Baltimore is not serious about reducing murders

Baltimore is not serious about reducing murders

Three separate articles published on March 13 show, unfortunately, that Baltimore has no realistic plan to reduce the number of murders and other violence. The first article, on your front page, discusses the continuing controversy about Johns Hopkins University having its own armed police force. It had a photograph of Rep. Elijah Cummings testifying at the Maryland House of Delegates in favor of the bill creating this private police force and quotes him as saying “I come to beg you to do something. I’m begging you.” The second, on page 4, talks about the “predictive policing” models for which the Baltimore Police Department is paying a consulting firm $635,000 per year to attempt to predict where and when violent crime will take place.

The third article, also on page 4, tells us about the sentencing of a person to 24 years in prison for attempting to distribute a minimum of 12 kilograms of fentanyl, an amount which could “kill the population of Maryland.” These three articles are revealing about the sad state of affairs in Baltimore.

First, Mr. Cummings is definitely an “old school” politician who still thinks the high murder rate in Baltimore will be reduced by an extra 100 police officers who will patrol Hopkins’ campuses, not exactly hotbeds of crime (“Baltimore legislative delegation approves Hopkins police force after Cummings ‘begs’ for help to stop killings,” March 13). Although the killing of his nephew in Norfolk, Va. near Old Dominion University is a tragedy, neither you nor he states that the murder and ODU were connected in any way. His story is therefore probably irrelevant for consideration by the state legislature. The second story does not contain any information that the consulting firm’s models have had any positive effects on the crime rate and therefore we can make no determination that the effort is worth $635,000 per year. And the third story twice states that 12 kg of fentanyl can kill 6 million people because a fatal dose is only 2 milligrams. I seriously doubt the convicted person had that intent and this calculation appears to have come from the the U.S. Department of Justice, not a place known for independent, rational thought.

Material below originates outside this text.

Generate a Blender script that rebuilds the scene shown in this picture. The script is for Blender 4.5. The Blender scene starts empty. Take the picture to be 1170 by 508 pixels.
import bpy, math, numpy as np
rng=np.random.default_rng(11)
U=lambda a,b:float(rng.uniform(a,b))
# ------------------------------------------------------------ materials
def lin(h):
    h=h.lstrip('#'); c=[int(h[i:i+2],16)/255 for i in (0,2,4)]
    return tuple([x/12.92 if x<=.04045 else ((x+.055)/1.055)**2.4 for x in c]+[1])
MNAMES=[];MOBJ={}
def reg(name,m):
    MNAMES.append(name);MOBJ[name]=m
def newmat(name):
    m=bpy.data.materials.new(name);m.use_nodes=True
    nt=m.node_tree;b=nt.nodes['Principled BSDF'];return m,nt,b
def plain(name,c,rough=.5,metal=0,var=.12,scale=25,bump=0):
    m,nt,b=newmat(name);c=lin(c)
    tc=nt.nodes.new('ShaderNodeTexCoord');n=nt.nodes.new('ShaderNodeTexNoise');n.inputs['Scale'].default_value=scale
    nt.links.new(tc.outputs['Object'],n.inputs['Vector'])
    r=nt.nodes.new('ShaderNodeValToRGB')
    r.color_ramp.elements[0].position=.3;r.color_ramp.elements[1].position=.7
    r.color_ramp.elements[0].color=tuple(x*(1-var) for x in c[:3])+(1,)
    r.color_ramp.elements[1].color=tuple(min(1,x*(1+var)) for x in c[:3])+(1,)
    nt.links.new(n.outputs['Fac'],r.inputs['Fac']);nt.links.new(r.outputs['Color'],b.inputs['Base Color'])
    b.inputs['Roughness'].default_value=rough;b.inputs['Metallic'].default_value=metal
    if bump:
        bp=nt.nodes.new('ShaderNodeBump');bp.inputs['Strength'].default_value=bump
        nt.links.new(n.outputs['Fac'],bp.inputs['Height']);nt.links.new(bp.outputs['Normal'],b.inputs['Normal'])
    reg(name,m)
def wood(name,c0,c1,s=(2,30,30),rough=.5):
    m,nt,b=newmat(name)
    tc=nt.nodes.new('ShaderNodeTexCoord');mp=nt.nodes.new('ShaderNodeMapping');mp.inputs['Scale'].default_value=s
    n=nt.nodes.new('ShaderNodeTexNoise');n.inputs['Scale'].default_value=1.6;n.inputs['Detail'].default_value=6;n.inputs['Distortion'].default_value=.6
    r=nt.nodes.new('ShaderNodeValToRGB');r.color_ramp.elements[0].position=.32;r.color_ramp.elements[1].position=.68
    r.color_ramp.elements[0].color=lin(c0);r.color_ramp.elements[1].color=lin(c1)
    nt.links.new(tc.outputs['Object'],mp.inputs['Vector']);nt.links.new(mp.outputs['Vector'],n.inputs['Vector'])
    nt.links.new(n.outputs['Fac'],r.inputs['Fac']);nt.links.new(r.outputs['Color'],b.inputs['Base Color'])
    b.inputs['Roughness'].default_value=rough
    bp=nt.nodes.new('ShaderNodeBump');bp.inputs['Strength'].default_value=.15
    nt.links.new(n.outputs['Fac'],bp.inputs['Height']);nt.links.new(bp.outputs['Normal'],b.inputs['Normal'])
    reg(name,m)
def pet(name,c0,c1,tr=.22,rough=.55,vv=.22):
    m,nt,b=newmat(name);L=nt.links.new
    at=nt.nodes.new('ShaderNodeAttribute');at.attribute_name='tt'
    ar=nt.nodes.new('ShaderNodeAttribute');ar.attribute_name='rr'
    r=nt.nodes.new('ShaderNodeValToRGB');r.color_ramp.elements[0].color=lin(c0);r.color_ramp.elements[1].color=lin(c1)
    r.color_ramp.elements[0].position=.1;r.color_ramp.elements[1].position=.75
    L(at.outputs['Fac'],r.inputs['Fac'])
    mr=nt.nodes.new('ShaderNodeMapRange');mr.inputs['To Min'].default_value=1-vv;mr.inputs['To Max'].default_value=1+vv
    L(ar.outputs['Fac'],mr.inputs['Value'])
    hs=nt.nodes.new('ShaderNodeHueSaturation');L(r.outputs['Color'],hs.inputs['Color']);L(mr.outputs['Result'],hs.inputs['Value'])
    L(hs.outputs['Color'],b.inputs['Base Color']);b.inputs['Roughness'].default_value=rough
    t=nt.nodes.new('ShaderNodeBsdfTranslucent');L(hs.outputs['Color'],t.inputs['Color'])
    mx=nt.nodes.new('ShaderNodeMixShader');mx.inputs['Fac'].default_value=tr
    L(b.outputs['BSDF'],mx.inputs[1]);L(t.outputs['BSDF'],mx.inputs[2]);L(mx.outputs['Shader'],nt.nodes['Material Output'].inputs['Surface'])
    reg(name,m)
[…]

Finally, let me state that if Baltimore and Maryland ever become serious about reducing the murder and violence rates, they need to convince the U.S. Congress to end the “War on Drugs” and eliminate the financial incentives involved with being in the illegal drug trade. More police won’t do it, “predictive policing” won’t do it and unregulated fentanyl would not be found on the streets. I am becoming less and less confident in our elected officials and the police to ever be able to understand the real lessons of alcohol prohibition and apply them to our current problems.

New leadership is needed. Has your newspaper ever posed such a question to any politician (for example, Mr. Cummings) to try to understand why they oppose ending the “War on Drugs”?